Slowness is usually a side effect of not having correct graphics drivers for 3d acceleration / composition.

It seems that the poster doesn't have a Linux compatible laptop so eOS or any other distro won't work well.

> Slowness is usually a side effect of not having correct graphics drivers for 3d acceleration / composition.

This is generally fixed by installing "non-free" firmware. Some distros may also work better than others, e.g. some hardware is better supported in Fedora than Debian or its derivatives.

This was an Intel Atom chipset with a GPU commonly found on smartphone SoCs, so there were no drivers that one could install on a mainline Linux distribution. It's really a shame that all the Android drivers are Android specific. The machine wasn't bought with Linux in mind, so the exotic hardware not working isn't really that big of a surprise. The reason Linux was installed was because the OEM Windows 10 that came with it was designed for a different market and it also eventually borked itself - complained about updates yet wasn't capable of updating itself. I got tired of trying to debug it remotely and installed linux. Hopefully with a retail license of Windows 10, we'll be able to install a pure non-crappified Windows 10 version and let it be. And the retail license will allow us to transfer it to whatever the next hardware will be.

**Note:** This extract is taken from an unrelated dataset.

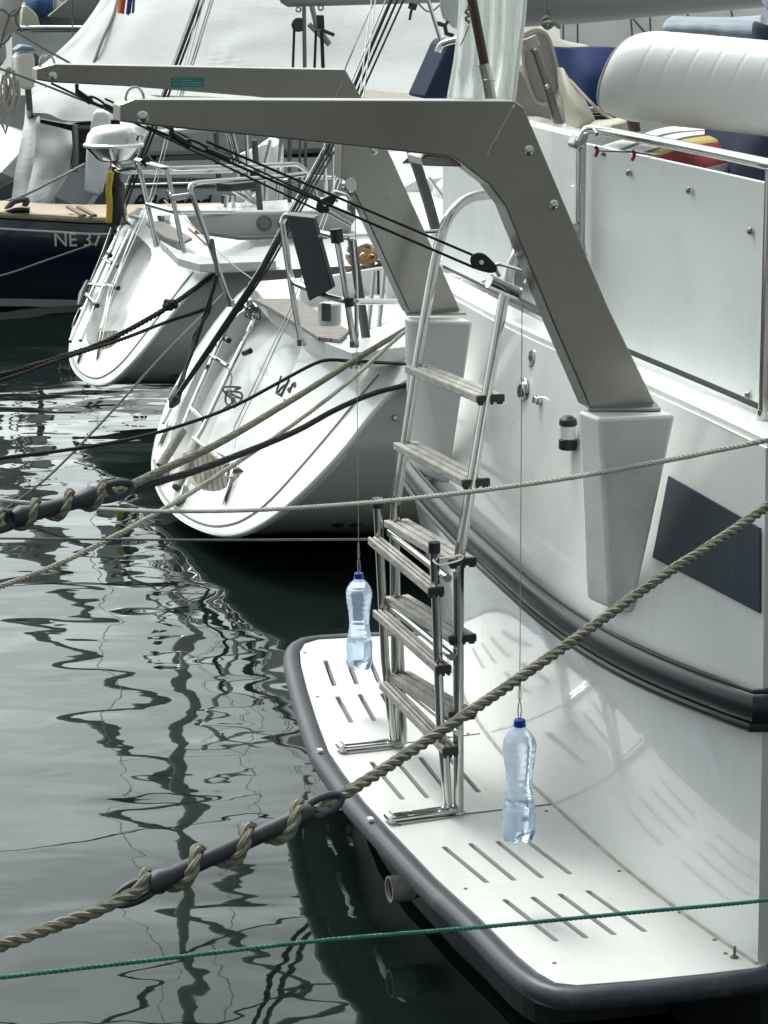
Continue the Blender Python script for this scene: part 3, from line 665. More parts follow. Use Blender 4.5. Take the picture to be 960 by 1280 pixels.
# ---------------------------------------------------------------- sailing yachts moored stern-to behind
def yacht(name, rim, topedge, p0, rake, label, loc, recess, groove, hole, zlow):
    """rim: px from far top corner round the bottom to near top corner; topedge: px from near top back to far top"""
    t = thing(name, loc, label, 'sailboat')
    U = (A*rake-Z).normalized(); nrm = T.cross(U).normalized()
    if nrm.dot(CAM-p0) < 0: nrm = -nrm
    q = lambda x, y, d=0.: onp(x, y, p0, nrm)+nrm*d
    R = cat([q(*r) for r in rim], 4); Te = [q(*r) for r in topedge]
    outer = R+Te
    rec = cat([q(*r) for r in recess], 3, closed=True)
    din = -nrm*.10+F*.02
    tm = planar(outer, [rec]); 
    fl_ = [p+din for p in rec]; tm.grid([rec+[rec[0]], fl_+[fl_[0]]]); f2 = planar(fl_); tm.add(f2.v, f2.f)
    tm.grid([R, [p+F*.035-nrm*.012 for p in R]])
    mk('transom', tm, HULL2, t, 25)
    # rolled rim
    inn = V(sum(R, V((0, 0, 0)))/len(R))
    mk('rim_moulding', MB().tube([p+F*.012+(inn-p).normalized()*.012-nrm*.004 for p in R], .018, 8), HULL2, t)
    gp_ = cat([q(*r, .002) for r in groove], 4); mk('groove', MB().tube(gp_, .007, 6), mat('groove_grey', (.3, .31, .3), .6), t)
    # hull sides lofted forward
    zt = max(p.z for p in R); zb = min(p.z for p in R); rows = []
    for s, wid, dn in [(.03, 0, 0), (.4, .03, .02), (1.2, .08, .10), (3, .16, .28), (5.5, .10, .35), (8.5, -.35, .3), (11, -1.4, .1)]:
        row = []
        for p in R:
            u = (p-p0).dot(T); k = (zt-p.z)/(zt-zb); sg_ = 1 if u > 0 else -1
            row.append(p+F*s+T*wid*sg_*min(1, abs(u)/1.0)*(1-.5*k) - Z*dn*k*k + Z*(.02*s*(1-k)))
        rows.append(row)
    mk('hull', MB().grid(rows), SIDE2_SHADED, t, 50)
    # deck
    d_ = MB()
    up_ = Te[::-1]; n_ = 12
    a_ = resample([R[0]]+up_+[R[-1]], n_)
    prev = a_
    for i in range(1, len(rows)):
        l_, r_ = rows[i][0], rows[i][-1]; cur = [l_.lerp(r_, k/(n_-1))+Z*.06*math.sin(math.pi*k/(n_-1)) for k in range(n_)]
        d_.grid([prev, cur]); prev = cur
    mk('deck', d_, HULL2, t, 30)
    return t, q, nrm, rows
SIDE2_SHADED = mat('yacht_side_shaded_gelcoat', (.40, .415, .395), .3, coat=.35, var=.05, vs=.7, dirt=(.25, .27, .22), dirts=2, dirta=.2)  # white gelcoat darkened: shade of the hull sides is put into the colour
def rails(parent, specs, r, name='stern_rail'):
    for s in specs: mk(name, MB().tube(fillet(PX(s), .08, 5), r, 10), STEEL, parent)
def chain(q_, x0, y0, x1, y1, parent, name='chainplate'):
    a_, b_ = q_(x0, y0, .012), q_(x1, y1, .012); d = b_-a_; s = d.cross(A).normalized()
    mk(name, MB().prism([a_-s*.018, a_+s*.018, b_-d*.3+s*.022, b_+s*.004, b_-d*.25-s*.022], A*.006), STEEL, parent, bevel=.002)

# yacht in the middle
pA = onz(515, 452, 1.02); p0 = pA+T*1.5
rim2 = [(318, 352), (296, 370), (272, 398), (248, 432), (226, 468), (206, 508), (194, 548), (189, 580), (193, 606), (205, 630), (225, 650), (250, 663), (275, 669), (300, 667), (325, 656), (350, 639), (385, 608), (425, 566), (460, 522), (490, 488), (518, 470)]
te2 = [(516, 449), (478, 451), (440, 443), (405, 428), (378, 408), (346, 372)]
rec2 = [(312, 384), (352, 398), (377, 424), (364, 468), (346, 510), (325, 556), (304, 590), (276, 613), (246, 609), (224, 586), (212, 556), (222, 520), (246, 464), (276, 418)]
gr2 = [(193, 575), (198, 606), (212, 628), (235, 646), (262, 657), (288, 656), (312, 646), (340, 624), (380, 580), (420, 533), (452, 494), (474, 468)]
y2, q2, n2, rows2 = yacht('sailing_yacht', rim2, te2, p0, .92, 'white sailing yacht with round grey-teak bathing step and black backstay, moored beside the motor boat', onz(275, 690, 0), rec2, gr2, None, .1)
print('R2', [tuple(round(c,2) for c in q2(*r)) for r in rim2], p0, n2)
t2 = lambda lst, d=.03: [q2(x, y, d) for x, y in lst]
# teak bathing step
step = cat([q2(x, y, -.085) for x, y in [(214, 555), (253, 552), (276, 566), (301, 590), (291, 603), (279, 612), (263, 613), (247, 609), (225, 585)]], 4, closed=True)
sp = planar(step); s0 = MB().add(sp.v, sp.f); k_ = len(step); s0.grid([step+[step[0]], [p-n2*.012 for p in step]+[step[0]-n2*.012]])
TSP = planks(mat('teak_step_planks', (.20, .175, .14), .75, var=.4, vs=14, bump=.5, bs=30), (.25, -.15, 1), .030, wid=.2); mk('teak_step', s0, TSP, y2, 30)
# stern ladder
mk('ladder_rail', MB().tube(fillet(t2([(236, 544), (247, 516), (275, 452), (299, 400)], .05)+t2([(306, 389), (320, 392)], .07)+t2([(326, 407)], .05), .04), .0135, 10), STEEL, y2)
mk('ladder_rail', MB().tube(t2([(326, 407), (296, 470), (262, 544), (252, 561)], .05), .0135, 10), STEEL, y2)
for a_ in [[(237, 545), (209, 590)], [(254, 562), (230, 617)]]: mk('padded_tube', MB().tube(t2(a_, .05), .026, 12), mat('worn_padding', (.36, .34, .30), .8, var=.3, vs=20, bump=.4, bs=60), y2)
for a_ in [[(209, 588), (204, 602)], [(231, 615), (227, 630)]]:
    u, v = t2(a_, .02); mk('hinge_plate', MB().beam(u, v, T, .07, .04), mat('dull_plate', (.3, .3, .29), .4, .8), y2, bevel=.006)
for a_ in [[(273, 452), (294, 466)], [(247, 517), (265, 534)], [(252, 556), (293, 588)]]: mk('ladder_rung', MB().tube(t2(a_, .055), .014, 10), STEEL, y2)
mk('ladder_hook', MB().tube(t2([(291, 430), (284, 424)], .03), .016, 10), BLK, y2)
mk('ladder_hook', MB().tube(t2([(318, 443), (310, 446)], .03), .016, 10), BLK, y2)
mk('ladder_foot', MB().prism(t2([(276, 572), (288, 578), (303, 588), (292, 591)], .02), -n2*.03), BLK, y2)
# knotted lashings on the ladder
def knot(c, r, n_, mat_, parent, name='lashing', seed=1, rr=.006):
    rnd = random.Random(seed); pts = [c+V((rnd.uniform(-1, 1), rnd.uniform(-1, 1), rnd.uniform(-1, 1)))*r for _ in range(n_)]
    return mk(name, MB().tube(cat(pts, 5), rr, 6), mat_, parent)
knot(q2(328, 400, .07), .05, 16, ROPEGR, y2, seed=3); knot(q2(318, 392, .07), .04, 10, ROPEGR, y2, seed=4)
knot(q2(302, 506, .07), .05, 14, ROPEGR, y2, seed=5); mk('lashing', MB().tube(cat(t2([(294, 466), (300, 480), (298, 495), (304, 508), (290, 520)], .06), 5), .005, 6), ROPEGR, y2)
# grab details, exhausts, knob
sd_ = MB().grid(rows2); bv2 = BVHTree.FromPolygons([tuple(v) for v in sd_.v], sd_.f)
def onside(x, y, bv=bv2):
    h = bv.ray_cast(CAM, ray(x, y).normalized()); nn = h[1]
    if nn is None: print('MISS', x, y); return P(x, y, 11.3), -T
    return h[0], (nn if nn.dot(CAM-h[0]) > 0 else -nn)
for x, y in [(422, 656), (444, 656), (476, 655)]:
    p, nn = onside(x, y); o_ = mk('skin_fitting', MB().lathe(p, nn, [(.030, 0), (.030, .004), (.022, .006), (.018, .002)], 20), mat('dark_fitting', (.05, .05, .05), .4), y2)
for x, y, r_ in [(493, 522, .014), (382, 588, .009)]:
    p, nn = onside(x, y); mk('side_knob', MB().lathe(p, nn, [(r_, 0), (r_, .01), (r_*.6, .02)], 12), STEEL, y2)
pw = [onside(x, y)[0]-T*.004 for x, y in [(350, 690), (380, 692), (410, 695), (440, 697), (470, 699), (500, 701)]]
# name on the transom
mb = MB(); INKD = mat('black_lettering', (.012, .012, .014), .5)
for s_ in [[(352, 471), (349, 481), (346, 492)], [(362, 475), (356, 487), (352, 496)], [(357, 482), (352, 486), (348, 493), (352, 493), (357, 484)], [(362, 491), (366, 482), (369, 479), (369, 484)], [(360, 489), (363, 485)], [(369, 494), (370, 498)], [(356, 500), (358, 504)]]:
    mb.tube(cat(t2(s_, .004), 4), .006, 6)
mk('boat_name', mb, INKD, y2)
# stern rails (pushpit) of the middle yacht
rails(y2, [[(377, 431, 11.45), (363, 352, 11.55), (352, 278, 11.6)], [(443, 434, 11.0), (430, 350, 11.05), (420, 292, 11.1)], [(357, 300, 11.6), (363, 352, 11.55), (410, 371, 11.2), (437, 377, 11.05), (512, 377, 11.6)],
  [(352, 280, 11.6), (356, 268, 11.6), (385, 287, 11.5), (408, 293, 11.3), (425, 297, 11.1), (505, 292, 11.6)], [(289, 383, 13.6), (262, 305, 13.65), (235, 231, 13.7), (252, 228, 13.8), (350, 221, 14.4), (384, 217, 14.6), (392, 232, 14.6), (402, 262, 14.6)]], .0145)
rails(y2, [[(290, 383, 13.55), (256, 290, 13.6), (240, 243, 13.6)], [(234, 247, 13.6), (214, 250, 13.6), (209, 238, 13.6)], [(236, 243, 13.6), (215, 246, 13.6)], [(441, 300, 11.2), (445, 345, 11.2), (446, 434, 11.2)]], .010)
for x, y, Y_ in [(443, 432, 11.0), (377, 430, 11.45), (289, 381, 13.6)]: mk('rail_foot', MB().tube([P(x, y-6, Y_), P(x, y+2, Y_)], .022, 12), STEEL, y2)
mk('rail_clamp', MB().tube(PX([(420, 286, 11.05), (422, 303, 11.05)]), .03, 10), BLK, y2)
mk('rail_clamp', MB().tube(PX([(436, 372, 11.0), (437, 383, 11.0)]), .022, 10), BLK, y2)
mk('cleat', MB().tube(PX([(434, 452, 10.95), (452, 454, 10.9)]), .012, 8).tube(PX([(440, 461, 10.95), (441, 451, 10.95)]), .01, 8).tube(PX([(447, 461, 10.93), (447, 451, 10.93)]), .01, 8), STEEL, y2)
wh = MB().tube([q2(375, 424, .03), q2(377, 432, .03)], .02, 8)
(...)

There really is no difference between hardware support on Debian and Fedora given that the kernels remain the same - this isn't the case most of the time of course as Debian maintains stability whilst Fedora is very close to upstream most of the time.

> This was an Intel Atom chipset with a GPU commonly found on smartphone SoCs

IIRC, there was such a chipset with a PowerVR GPU. In that case, you'd pretty much be SOL. You'd have to run Windows 10 and hope that a from-scratch install of W10 can pick up the proper drivers from the "updates" channel - which I wouldn't be sure about. Most other hardware is far better behaved.

I'm new to Linux (switched from macOS) and I ended up on Debian Gnome after testing many including Elementary. I don't know why but somehow the same DE works better on Debian (as long as I select non-free and testing) than on the other distros that I tested. At least in my case.
> Not sure if Debian packages Pantheon desktop already

It does not, sadly. There is an unofficial third party repo but it’s very much unsupported by both Debian and elementary.

Just FYI, if you have to buy Windows, you can get a working license key from eBay for <$5 (I've used three different keys from different sellers with no issues).
Or hwidgen the free key they gave to all the windows 8 refugees. That’s what I do in my test VMs
Tell us more?
https://github.com/CHEF-KOCH/HWIDGEN-SRC

for a time they gave away windows 10 for free for anyone with 8. all those people who upgraded all have the same serial so there are probably millions of computers with it. this simply associates yer VM/computer with that serial and goes and activates. So its definitely not the most legal thing in the world, but its not like you are going to get caught since you are using the same serial number as millions of other folks.

Just because it's 'working' doesn't mean it's legitimate.
If you can get a hold on a Windows 7 or 8 license, you can still upgrade it for free to Windows 10.

Might be worth it if they're heavily discounted.

Can you do a fresh Windows 10 install using a Windows 7 license? Installing Windows 7 on modern hardware can be a real PITA.
That sounds like a bummer, everything was working just fine pretty much out-of-the-box, INCLUDING printer, scanner and WIFI, which are/were notoriously frustrating to set up on a Linux machine.